Batiuk’s Web Guy: I’ll finish up on Monday.
Tom Batiuk: (fumes)
I’ll be curious to see if the issue clears up tomorrow.
Nope.
Those John Darlings will still load, but nothing else.
It loads fine for me. And TB’s Facebook page is pretty active, with the last post being on Nov 9.
“One of those rules is that all story arcs must be exactly 1-3 weeks long.”
I always wondered what he thought would happen if he ever decided to wrap up a story arc on a Wednesday, and begin a new one on Thursday. Did he believe it’d only serve to confuse the readers? Is it another case of TomBan assuming his readers are just too slow-witted to follow a story that doesn’t adhere to his very strict rules re: pacing?
Even weirder is how many stories wrapped with a Saturday strip, which was probably the least viewed strip of the week. And there were at least several examples of Batty rehashing a wrap-up on Sunday, like he knew no one read the Saturday one. But he never deviated from the format with that.
ED:
Did he believe it’d only serve to confuse the readers?

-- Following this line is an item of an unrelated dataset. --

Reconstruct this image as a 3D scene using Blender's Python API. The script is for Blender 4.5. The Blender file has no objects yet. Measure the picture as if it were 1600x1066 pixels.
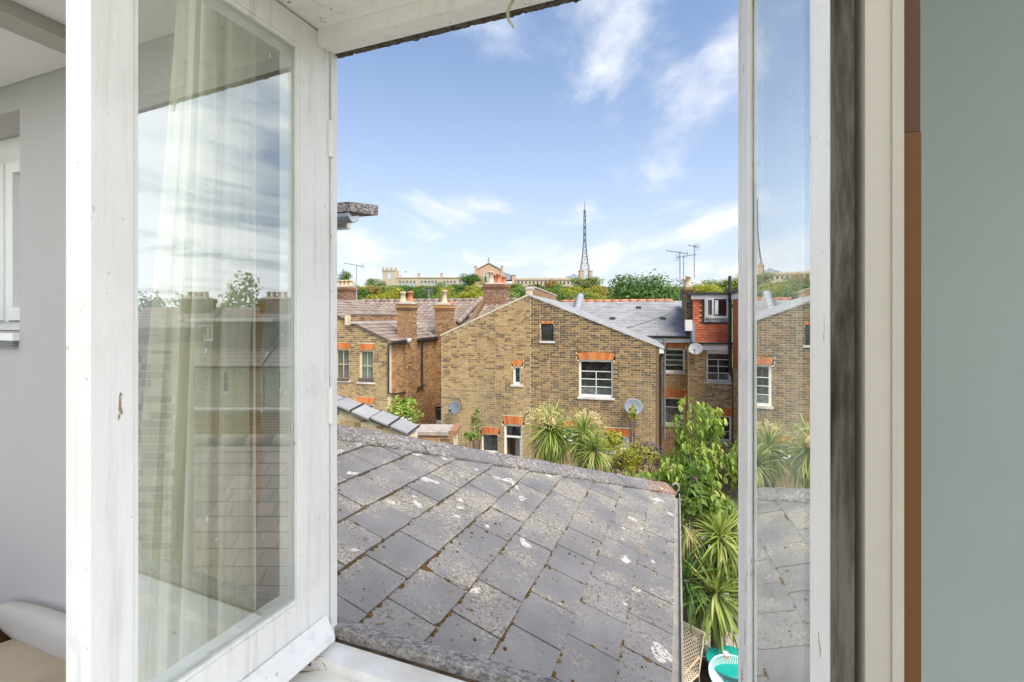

He expects us to be so immersed in his deep lore that we instantly know that the weird unexplained child that manifested from the aether is Pam’s Husband’s childhood doppelganger, who doesn’t remotely look his bio-dad, and without a single in-strip cue to who this goblin is (he’s…imaginary but also carries armfuls of books?), and yet have to be told every frickin’ time (INHALES DEEPLY) “My father, Joh–” Oh, like you don’t know the rest.
There’s no middle ground. To him his audience is composed of Einsteins and the more CTI’d of the Three Stooges.
He expects us to be so immersed in his deep lore
This is actually another topic I want to explore. TB’s problem isn’t exactly his lore (which is bad enough) but how he uses it.